I miss last weekend.
As I sit at my computer working day after day for the last week, my mind is somewhere else. I think I left it on the open road and with the full moon. I left it in the blue sky and the thunder that rolled as I tried to stay warm in a tent. I left it in the campfire and the smoke that filled my lungs and every strand of hair on my head. I left it in the sand, buried beneath each footprint and body print that left a mark on the dunes. The same dunes that held my body for hours on a Sunday afternoon as I laid in silence and felt the sun on my skin.
I can't entirely put into words the amount of stress I've been under lately. A couple of weeks ago there were muscles in my chest and back that were so tight that it hurt to breath. I'm not exaggerating. That was when I realized I needed to get a grasp on my to-do lists, work schedule, and priorities. I'd taken on too much, said no too little, and as always, was struggling with balance in all shapes and forms. It's hard to be a creative, a good friend, have a second job, and take care of yourself all at the same time. That's why, in the midst of one of the most emotional weeks I'd had in months, I questioned why I was planning a trip to get away. Little did I know getting away was exactly what my heart needed. As I drove away from home all I could think about was how excited I was to not shower, smell like dirt, and sleep outside. I couldn't wait.

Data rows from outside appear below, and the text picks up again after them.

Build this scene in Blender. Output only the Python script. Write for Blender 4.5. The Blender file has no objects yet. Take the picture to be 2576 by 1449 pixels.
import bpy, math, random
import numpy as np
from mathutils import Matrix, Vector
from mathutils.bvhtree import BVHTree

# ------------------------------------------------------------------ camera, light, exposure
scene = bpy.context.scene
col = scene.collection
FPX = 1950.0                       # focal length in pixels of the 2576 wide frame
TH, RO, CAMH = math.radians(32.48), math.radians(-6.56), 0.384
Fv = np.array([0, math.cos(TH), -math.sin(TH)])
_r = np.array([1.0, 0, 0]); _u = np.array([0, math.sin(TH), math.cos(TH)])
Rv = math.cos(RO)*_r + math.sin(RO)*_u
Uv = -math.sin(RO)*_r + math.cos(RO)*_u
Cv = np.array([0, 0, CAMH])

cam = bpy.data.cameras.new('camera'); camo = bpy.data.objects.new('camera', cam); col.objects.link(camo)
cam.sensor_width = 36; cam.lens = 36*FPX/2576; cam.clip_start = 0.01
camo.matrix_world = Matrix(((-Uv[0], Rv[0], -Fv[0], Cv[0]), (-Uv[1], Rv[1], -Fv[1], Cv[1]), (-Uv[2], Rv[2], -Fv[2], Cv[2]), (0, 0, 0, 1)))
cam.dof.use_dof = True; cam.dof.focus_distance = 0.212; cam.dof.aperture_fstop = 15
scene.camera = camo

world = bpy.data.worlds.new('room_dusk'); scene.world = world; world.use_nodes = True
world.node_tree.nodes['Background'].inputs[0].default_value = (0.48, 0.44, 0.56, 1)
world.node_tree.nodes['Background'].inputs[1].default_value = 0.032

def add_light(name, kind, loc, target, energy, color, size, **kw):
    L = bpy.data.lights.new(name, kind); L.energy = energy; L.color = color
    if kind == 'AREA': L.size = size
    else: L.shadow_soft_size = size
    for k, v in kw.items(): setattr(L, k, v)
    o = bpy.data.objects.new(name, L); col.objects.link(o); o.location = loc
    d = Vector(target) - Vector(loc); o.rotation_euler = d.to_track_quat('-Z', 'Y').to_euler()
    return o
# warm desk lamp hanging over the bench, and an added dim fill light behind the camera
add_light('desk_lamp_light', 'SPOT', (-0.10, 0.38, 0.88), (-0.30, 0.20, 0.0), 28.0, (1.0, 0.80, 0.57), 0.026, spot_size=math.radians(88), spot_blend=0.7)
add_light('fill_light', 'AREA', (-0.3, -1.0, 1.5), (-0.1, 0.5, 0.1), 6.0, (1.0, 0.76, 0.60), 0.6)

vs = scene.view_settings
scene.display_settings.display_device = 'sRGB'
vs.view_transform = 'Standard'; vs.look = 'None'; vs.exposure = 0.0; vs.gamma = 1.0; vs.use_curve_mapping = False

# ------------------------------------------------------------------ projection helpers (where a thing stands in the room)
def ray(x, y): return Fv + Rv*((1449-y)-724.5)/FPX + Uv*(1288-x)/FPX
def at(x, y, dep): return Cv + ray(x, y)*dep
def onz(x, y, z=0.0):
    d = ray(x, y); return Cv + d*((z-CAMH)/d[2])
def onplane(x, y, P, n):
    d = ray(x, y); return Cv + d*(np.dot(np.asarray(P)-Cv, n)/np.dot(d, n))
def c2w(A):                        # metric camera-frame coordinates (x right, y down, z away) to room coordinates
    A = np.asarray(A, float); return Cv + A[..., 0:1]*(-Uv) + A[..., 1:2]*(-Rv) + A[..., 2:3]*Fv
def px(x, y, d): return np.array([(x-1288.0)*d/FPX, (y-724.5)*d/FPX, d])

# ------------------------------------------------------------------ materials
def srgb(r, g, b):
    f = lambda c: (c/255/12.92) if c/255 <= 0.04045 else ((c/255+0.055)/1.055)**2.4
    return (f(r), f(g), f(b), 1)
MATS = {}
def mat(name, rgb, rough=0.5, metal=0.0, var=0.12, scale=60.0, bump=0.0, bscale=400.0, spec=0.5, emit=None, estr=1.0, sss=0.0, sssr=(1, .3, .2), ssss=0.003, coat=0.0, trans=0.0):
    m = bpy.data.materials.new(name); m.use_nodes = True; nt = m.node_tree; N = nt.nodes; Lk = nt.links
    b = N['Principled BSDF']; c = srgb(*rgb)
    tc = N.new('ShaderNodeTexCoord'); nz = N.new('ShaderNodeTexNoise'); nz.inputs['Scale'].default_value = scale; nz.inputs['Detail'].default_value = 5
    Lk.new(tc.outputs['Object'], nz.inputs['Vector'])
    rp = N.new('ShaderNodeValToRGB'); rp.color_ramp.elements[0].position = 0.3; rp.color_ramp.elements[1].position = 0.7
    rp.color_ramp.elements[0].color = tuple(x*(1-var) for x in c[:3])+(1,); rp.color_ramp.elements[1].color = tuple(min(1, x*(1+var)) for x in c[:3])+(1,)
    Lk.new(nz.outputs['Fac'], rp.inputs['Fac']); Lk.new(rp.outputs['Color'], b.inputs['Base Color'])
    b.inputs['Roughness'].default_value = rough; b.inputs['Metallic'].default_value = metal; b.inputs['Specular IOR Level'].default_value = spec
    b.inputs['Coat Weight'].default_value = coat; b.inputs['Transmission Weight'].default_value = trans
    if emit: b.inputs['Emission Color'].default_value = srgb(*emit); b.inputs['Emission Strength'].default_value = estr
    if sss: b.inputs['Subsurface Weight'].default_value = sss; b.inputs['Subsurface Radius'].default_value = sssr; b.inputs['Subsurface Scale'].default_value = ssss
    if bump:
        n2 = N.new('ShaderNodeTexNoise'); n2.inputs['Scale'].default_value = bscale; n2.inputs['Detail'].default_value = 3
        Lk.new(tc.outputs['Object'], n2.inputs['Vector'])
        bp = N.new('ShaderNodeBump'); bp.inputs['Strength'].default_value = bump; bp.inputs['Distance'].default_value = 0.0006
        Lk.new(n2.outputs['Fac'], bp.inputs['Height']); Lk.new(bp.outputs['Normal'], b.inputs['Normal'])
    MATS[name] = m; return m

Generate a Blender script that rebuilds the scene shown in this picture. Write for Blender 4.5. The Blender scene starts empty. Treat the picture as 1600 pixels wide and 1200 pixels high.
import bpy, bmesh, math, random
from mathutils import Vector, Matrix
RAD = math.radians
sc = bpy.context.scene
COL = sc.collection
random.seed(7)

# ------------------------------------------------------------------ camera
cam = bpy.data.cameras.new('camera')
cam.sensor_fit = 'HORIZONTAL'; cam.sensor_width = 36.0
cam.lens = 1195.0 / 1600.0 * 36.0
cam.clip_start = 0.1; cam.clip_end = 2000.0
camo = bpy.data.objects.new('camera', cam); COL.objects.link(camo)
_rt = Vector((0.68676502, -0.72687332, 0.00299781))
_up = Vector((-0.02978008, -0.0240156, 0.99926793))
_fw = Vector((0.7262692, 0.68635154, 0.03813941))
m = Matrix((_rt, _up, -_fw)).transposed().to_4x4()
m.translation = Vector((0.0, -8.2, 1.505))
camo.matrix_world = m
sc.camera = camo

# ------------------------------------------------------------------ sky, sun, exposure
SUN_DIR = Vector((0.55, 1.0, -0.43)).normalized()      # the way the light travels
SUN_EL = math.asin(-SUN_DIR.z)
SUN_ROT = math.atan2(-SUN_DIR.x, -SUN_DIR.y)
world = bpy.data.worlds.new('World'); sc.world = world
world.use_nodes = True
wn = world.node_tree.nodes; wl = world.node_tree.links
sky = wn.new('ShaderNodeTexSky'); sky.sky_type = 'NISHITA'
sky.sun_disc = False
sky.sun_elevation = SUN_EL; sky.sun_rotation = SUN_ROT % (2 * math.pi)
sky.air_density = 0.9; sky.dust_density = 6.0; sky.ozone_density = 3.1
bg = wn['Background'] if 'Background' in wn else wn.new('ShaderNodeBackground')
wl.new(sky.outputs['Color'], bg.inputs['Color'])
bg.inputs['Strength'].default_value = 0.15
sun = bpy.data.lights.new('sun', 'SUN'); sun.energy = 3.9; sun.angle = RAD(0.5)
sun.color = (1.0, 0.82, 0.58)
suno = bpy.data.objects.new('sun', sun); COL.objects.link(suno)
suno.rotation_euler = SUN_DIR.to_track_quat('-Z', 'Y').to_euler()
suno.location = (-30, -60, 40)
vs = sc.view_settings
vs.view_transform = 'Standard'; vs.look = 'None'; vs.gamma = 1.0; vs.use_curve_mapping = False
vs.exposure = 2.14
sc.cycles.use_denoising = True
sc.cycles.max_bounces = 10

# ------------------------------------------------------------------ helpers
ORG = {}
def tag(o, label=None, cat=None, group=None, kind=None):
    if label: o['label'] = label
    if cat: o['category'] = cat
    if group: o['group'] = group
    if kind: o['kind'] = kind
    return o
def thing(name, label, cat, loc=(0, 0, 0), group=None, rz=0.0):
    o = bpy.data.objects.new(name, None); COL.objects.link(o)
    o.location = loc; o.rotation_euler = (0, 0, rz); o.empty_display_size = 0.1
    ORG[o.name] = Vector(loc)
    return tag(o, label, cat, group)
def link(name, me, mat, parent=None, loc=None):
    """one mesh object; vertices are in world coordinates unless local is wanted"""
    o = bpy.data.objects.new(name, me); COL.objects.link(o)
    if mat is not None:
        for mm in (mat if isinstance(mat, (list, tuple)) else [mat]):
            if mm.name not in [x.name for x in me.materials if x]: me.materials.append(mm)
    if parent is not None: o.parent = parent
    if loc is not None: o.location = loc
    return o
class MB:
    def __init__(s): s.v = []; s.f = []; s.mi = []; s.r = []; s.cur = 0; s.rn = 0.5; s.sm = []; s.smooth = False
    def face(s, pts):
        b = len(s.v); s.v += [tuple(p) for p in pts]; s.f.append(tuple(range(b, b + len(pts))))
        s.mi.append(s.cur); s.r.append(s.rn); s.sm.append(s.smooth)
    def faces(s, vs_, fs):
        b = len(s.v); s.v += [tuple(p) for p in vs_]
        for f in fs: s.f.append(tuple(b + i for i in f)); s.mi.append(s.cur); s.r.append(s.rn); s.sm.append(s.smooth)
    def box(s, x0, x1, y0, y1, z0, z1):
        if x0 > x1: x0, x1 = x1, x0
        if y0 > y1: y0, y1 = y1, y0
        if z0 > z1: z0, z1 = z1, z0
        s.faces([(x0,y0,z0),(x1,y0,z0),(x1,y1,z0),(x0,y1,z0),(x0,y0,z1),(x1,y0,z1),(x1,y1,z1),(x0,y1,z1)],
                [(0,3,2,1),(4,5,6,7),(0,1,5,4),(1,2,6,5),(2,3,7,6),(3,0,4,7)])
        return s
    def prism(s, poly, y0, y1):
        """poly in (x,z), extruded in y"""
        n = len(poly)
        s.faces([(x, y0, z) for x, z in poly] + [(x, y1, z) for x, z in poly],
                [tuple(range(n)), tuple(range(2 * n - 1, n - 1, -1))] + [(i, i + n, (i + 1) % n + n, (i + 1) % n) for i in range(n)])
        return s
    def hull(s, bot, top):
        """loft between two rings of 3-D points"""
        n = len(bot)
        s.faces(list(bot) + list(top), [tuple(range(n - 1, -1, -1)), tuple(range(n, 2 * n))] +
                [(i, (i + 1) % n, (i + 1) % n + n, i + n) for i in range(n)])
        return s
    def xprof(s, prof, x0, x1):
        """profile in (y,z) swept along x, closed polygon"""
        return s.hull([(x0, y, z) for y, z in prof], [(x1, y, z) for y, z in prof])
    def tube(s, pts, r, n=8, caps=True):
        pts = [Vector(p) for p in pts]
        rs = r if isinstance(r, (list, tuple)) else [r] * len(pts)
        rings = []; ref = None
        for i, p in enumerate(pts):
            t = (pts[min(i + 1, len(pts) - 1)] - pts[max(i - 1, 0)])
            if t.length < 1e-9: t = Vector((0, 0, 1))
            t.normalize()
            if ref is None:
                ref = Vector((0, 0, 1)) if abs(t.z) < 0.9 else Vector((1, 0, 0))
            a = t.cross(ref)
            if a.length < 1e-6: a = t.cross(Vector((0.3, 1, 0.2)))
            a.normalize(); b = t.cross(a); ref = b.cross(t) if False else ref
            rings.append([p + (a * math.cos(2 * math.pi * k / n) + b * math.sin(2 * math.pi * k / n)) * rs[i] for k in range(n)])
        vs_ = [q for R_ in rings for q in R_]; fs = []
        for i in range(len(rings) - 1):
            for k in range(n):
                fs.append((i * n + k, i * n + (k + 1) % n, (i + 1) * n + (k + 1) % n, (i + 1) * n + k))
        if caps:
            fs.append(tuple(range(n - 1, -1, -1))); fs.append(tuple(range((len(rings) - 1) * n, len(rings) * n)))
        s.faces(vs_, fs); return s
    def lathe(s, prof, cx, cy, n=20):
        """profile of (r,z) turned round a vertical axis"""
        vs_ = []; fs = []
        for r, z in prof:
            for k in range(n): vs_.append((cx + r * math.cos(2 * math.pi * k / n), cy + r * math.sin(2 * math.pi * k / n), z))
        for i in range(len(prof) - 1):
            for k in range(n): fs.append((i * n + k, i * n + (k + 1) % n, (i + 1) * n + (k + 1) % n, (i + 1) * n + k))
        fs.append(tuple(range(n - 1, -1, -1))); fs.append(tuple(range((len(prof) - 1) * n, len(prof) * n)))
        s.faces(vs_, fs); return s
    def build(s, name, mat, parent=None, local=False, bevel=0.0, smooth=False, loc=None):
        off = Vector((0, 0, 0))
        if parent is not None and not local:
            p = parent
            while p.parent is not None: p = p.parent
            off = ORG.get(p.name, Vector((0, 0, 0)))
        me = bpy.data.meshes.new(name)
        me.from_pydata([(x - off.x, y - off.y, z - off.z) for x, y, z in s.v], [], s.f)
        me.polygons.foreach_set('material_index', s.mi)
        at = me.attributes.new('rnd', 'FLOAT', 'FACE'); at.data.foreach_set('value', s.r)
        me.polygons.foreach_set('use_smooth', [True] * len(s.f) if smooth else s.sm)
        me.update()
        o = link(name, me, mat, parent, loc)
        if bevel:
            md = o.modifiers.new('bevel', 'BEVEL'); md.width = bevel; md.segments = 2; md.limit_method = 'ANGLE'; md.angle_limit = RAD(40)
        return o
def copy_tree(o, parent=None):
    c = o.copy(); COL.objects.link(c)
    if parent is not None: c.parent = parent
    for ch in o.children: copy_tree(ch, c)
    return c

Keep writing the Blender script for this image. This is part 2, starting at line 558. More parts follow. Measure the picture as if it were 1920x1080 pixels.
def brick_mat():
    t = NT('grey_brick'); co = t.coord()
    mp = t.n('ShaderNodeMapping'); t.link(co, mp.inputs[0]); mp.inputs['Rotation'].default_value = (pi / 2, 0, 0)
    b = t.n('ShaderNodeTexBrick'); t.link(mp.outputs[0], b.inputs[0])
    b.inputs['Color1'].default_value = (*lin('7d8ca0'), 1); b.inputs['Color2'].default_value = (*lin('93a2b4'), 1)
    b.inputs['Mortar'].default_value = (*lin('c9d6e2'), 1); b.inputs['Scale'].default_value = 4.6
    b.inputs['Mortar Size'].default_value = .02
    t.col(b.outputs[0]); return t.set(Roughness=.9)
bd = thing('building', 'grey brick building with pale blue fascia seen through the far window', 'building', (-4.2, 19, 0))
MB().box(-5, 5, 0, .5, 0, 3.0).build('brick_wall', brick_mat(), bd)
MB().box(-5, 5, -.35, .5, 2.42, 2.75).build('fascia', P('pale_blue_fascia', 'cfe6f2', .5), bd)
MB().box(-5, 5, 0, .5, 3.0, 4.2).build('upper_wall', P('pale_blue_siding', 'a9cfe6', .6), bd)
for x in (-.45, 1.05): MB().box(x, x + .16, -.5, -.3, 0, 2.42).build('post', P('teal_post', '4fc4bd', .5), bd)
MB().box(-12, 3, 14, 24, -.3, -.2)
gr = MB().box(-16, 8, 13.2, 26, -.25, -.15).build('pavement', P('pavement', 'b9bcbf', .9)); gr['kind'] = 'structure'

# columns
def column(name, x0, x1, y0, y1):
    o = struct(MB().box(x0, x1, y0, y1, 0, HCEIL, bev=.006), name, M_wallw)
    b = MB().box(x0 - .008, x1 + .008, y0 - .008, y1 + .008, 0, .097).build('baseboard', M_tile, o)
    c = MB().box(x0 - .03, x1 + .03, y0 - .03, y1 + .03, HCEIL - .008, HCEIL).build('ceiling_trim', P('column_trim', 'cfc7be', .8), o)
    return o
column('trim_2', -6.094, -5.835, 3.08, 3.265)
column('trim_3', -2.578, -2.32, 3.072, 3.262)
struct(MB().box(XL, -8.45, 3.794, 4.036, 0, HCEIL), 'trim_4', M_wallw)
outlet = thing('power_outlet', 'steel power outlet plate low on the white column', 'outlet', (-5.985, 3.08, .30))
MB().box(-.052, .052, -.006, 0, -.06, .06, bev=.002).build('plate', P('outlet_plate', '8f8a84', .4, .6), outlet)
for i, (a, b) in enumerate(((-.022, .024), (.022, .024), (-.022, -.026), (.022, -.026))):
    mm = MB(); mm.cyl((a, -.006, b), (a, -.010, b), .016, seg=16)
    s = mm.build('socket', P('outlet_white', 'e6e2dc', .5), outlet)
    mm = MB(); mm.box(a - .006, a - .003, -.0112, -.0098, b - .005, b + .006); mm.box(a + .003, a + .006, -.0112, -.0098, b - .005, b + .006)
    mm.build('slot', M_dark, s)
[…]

Next week I fly to Florida to shoot my last wedding of the season. So bear with me for a little bit longer as I continue to be a bit busy. Forgive me if I don't accept your invitation, or take a few days to email you back. In the mean time I'll be working hard, and day dreaming of weekend getaways, quiet winter days, and having beer at sunset off the edge of a pier in Florida at the end of what's been a fantastic wedding season.